There are several possibilities for this. As an audience (of both professional analysts and tech experts, and the general public), we are now so much more sophisticated than we were even 5 years ago. For example, many articles sprung up (such as this one from the Huffington Post) about the unsatisfactory amount of storage (16GB) the new iPhone will have. This isn’t niche language; it’s something we all now largely understand. There is also the factor that we are getting used to (and therefore somewhat tired of) these types of announcements that come shrouded in secrecy and implicitly promise huge things. Additionally, as the Apple product offerings widen, the focus gets somewhat diluted or redirected. Surely Apple would have wanted the Apple TV announcement to make a much bigger splash than it did, and instead the $99 Apple Pencil got enormous amounts of coverage instead.

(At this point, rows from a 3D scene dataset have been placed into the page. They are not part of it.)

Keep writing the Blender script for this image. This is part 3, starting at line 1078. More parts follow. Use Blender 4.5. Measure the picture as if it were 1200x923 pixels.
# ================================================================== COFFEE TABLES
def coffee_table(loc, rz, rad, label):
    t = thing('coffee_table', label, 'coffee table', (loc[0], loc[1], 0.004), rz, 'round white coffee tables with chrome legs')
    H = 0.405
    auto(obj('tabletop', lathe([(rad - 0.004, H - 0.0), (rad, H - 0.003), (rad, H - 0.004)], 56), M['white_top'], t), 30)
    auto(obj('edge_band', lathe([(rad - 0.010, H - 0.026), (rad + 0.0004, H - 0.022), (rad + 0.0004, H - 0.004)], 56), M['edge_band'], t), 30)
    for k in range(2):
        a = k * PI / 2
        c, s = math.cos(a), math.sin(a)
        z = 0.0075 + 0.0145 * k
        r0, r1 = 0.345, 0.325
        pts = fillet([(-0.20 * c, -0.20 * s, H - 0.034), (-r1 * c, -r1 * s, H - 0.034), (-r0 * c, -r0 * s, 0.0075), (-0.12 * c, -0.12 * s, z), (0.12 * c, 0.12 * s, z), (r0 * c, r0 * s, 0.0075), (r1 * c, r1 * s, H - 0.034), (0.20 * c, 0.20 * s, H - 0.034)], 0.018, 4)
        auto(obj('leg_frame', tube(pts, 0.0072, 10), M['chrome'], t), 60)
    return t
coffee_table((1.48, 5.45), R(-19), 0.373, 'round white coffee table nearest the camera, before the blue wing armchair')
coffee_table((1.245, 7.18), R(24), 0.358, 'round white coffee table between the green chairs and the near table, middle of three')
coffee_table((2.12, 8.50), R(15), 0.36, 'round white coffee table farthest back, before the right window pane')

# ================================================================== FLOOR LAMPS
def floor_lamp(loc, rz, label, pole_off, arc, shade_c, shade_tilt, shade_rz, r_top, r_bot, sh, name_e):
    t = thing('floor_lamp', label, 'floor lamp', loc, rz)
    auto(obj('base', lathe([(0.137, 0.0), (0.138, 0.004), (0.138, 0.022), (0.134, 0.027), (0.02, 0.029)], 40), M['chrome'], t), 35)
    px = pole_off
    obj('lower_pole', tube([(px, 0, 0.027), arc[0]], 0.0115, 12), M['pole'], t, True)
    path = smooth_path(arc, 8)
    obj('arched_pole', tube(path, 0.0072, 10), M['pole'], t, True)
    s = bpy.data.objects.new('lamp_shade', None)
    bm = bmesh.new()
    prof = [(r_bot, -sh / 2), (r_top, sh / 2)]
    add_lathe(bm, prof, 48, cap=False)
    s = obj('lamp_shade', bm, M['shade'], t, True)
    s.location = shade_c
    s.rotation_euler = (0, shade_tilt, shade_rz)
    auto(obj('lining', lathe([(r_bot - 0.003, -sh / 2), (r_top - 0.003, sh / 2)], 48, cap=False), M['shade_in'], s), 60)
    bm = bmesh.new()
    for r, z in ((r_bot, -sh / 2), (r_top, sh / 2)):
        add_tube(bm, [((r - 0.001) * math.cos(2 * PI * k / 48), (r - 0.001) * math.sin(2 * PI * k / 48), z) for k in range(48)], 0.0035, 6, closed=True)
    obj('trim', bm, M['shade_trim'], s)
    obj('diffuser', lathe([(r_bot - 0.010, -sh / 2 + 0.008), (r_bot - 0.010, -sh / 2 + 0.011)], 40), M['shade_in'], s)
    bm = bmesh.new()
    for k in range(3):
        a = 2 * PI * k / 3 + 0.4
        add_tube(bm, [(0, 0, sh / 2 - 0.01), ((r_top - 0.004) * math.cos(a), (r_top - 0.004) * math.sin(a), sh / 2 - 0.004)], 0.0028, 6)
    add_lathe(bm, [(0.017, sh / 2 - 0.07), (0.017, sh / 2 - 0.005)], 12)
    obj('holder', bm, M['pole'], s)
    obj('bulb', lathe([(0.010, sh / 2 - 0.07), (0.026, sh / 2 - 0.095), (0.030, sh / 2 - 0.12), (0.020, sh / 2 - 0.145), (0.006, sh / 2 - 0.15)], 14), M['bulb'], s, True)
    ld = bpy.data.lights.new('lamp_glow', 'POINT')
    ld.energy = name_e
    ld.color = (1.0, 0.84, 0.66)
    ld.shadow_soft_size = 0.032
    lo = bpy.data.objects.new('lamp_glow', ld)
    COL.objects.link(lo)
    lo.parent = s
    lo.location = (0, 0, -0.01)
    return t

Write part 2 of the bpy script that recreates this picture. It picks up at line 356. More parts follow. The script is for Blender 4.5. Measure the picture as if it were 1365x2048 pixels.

This brings us to brand legacy, which of course Apple has by the barrelful. The Apple Pencil was seized on most fiercely because of the now oft-repeated 2010 quote from Steve Jobs, “If you see a stylus, they blew it.” Here, perhaps, was an opportunity to put a 2015 “This is Apple now” spin on that quote – that someone must have anticipated resurfacing – and instead of being constrained by it, finding a way of honoring the singular vision of Steve Jobs while unapologetically communicating and claiming the right to forever innovate, rethink, reimagine.
Apple is an incredible, awe-inspiring company, and can seamlessly ride out what are essentially very small blips. But this week was a great lesson in audience sophistication and expectation, and how on the internet, nothing ever really disappears.